• Work to be completed: Among the entries that follow, tally the lines with the string "Write". Give no more than the number.

• Exercise input:
·····
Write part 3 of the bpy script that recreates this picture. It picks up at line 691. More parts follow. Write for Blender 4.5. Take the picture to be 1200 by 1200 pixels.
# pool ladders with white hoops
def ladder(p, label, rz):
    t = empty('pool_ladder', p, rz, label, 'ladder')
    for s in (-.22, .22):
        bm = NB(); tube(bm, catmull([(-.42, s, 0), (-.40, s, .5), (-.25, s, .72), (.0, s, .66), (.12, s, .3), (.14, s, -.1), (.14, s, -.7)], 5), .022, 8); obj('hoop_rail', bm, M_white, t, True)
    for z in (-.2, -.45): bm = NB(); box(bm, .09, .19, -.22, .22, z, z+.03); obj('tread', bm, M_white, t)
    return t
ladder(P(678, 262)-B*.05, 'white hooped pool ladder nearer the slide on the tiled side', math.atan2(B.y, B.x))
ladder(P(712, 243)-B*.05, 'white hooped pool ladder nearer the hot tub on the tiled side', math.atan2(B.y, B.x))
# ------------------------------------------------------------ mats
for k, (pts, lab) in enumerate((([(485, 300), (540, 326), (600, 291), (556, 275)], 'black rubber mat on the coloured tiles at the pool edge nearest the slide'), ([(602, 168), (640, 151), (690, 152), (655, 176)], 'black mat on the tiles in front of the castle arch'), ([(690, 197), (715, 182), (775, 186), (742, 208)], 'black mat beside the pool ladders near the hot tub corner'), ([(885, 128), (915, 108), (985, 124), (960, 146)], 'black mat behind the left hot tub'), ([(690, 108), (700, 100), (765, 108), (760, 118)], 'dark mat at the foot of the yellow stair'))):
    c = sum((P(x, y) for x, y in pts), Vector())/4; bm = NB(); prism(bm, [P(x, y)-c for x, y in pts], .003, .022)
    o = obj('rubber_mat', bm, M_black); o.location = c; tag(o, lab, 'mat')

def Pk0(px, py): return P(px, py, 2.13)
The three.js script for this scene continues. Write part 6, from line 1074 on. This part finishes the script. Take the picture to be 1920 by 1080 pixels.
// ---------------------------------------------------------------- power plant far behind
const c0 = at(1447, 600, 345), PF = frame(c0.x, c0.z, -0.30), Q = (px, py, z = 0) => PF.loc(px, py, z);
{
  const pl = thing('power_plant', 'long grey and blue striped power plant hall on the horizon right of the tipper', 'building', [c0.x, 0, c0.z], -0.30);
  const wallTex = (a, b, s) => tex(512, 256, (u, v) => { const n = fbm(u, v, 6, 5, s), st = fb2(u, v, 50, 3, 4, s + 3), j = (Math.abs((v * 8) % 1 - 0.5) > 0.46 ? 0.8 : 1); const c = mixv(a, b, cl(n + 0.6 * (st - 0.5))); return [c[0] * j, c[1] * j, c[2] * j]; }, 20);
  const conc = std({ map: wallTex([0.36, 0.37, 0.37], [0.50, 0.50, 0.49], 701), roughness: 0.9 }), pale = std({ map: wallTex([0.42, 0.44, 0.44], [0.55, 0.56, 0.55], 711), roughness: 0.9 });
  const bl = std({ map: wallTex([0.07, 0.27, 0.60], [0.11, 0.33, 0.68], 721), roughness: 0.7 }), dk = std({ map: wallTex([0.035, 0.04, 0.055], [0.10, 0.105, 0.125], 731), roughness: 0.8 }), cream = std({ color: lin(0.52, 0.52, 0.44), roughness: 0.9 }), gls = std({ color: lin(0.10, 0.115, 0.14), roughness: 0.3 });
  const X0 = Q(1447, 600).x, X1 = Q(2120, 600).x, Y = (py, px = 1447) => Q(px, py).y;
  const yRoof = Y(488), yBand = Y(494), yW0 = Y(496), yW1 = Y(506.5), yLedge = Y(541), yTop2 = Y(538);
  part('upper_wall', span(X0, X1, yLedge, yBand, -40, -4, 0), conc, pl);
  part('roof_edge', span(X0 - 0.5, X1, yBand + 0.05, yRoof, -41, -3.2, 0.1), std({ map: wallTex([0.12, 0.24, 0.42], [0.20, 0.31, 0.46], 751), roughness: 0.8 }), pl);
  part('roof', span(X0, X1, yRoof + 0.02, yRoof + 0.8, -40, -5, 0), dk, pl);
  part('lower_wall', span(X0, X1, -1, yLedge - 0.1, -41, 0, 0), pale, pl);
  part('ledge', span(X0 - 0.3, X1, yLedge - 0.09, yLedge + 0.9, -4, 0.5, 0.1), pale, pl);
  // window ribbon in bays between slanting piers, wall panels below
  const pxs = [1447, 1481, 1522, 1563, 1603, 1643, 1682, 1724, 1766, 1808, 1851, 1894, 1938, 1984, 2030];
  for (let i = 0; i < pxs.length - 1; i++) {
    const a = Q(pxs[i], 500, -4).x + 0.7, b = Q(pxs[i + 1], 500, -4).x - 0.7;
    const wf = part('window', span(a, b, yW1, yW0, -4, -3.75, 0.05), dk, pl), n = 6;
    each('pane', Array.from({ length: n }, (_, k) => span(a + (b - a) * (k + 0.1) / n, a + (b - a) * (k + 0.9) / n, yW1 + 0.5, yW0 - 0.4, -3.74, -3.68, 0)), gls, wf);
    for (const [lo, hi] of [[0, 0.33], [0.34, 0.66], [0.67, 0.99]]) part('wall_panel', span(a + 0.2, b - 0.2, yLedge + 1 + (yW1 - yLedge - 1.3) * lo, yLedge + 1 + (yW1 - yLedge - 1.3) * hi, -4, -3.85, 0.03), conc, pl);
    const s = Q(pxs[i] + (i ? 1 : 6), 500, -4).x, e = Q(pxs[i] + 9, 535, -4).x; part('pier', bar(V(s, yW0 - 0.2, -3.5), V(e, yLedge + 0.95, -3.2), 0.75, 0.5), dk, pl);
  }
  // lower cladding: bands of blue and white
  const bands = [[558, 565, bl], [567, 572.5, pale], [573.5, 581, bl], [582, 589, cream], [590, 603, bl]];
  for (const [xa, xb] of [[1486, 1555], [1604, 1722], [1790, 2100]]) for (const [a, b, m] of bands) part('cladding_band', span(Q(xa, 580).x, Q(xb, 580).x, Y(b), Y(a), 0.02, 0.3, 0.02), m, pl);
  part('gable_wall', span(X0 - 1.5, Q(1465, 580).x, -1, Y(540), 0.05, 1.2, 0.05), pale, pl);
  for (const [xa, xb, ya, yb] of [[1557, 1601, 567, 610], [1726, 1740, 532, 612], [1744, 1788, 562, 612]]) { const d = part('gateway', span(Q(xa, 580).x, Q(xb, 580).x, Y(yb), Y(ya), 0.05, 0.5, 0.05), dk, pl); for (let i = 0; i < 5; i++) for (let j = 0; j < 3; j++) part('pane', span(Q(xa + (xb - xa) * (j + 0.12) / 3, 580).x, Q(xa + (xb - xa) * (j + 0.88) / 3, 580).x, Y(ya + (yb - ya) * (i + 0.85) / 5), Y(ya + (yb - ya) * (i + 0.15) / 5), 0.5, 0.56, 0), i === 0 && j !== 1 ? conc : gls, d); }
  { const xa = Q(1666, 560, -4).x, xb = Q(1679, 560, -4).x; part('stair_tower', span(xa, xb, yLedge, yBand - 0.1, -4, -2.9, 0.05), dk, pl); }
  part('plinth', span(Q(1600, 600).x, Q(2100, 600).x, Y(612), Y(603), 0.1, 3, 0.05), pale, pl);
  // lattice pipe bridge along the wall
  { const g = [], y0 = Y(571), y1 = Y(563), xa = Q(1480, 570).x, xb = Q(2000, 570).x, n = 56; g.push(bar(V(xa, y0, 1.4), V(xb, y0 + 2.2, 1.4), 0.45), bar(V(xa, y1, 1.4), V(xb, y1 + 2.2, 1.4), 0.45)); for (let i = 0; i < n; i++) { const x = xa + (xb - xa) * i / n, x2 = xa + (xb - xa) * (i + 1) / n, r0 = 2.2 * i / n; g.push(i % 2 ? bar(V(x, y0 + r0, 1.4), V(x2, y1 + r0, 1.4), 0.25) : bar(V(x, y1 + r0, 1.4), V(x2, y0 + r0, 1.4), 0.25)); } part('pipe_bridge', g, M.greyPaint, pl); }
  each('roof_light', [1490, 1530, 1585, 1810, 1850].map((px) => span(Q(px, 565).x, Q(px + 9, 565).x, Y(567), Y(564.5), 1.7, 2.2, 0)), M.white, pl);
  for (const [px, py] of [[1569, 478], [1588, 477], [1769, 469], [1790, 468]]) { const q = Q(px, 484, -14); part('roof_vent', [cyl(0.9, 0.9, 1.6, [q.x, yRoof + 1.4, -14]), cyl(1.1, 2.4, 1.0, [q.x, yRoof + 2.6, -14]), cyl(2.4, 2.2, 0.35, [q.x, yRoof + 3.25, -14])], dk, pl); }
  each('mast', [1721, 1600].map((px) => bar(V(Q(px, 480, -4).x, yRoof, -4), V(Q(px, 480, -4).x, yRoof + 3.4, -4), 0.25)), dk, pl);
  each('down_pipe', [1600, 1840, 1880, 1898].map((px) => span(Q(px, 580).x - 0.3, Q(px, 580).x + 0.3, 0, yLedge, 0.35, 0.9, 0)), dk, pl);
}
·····
• Written solution: 2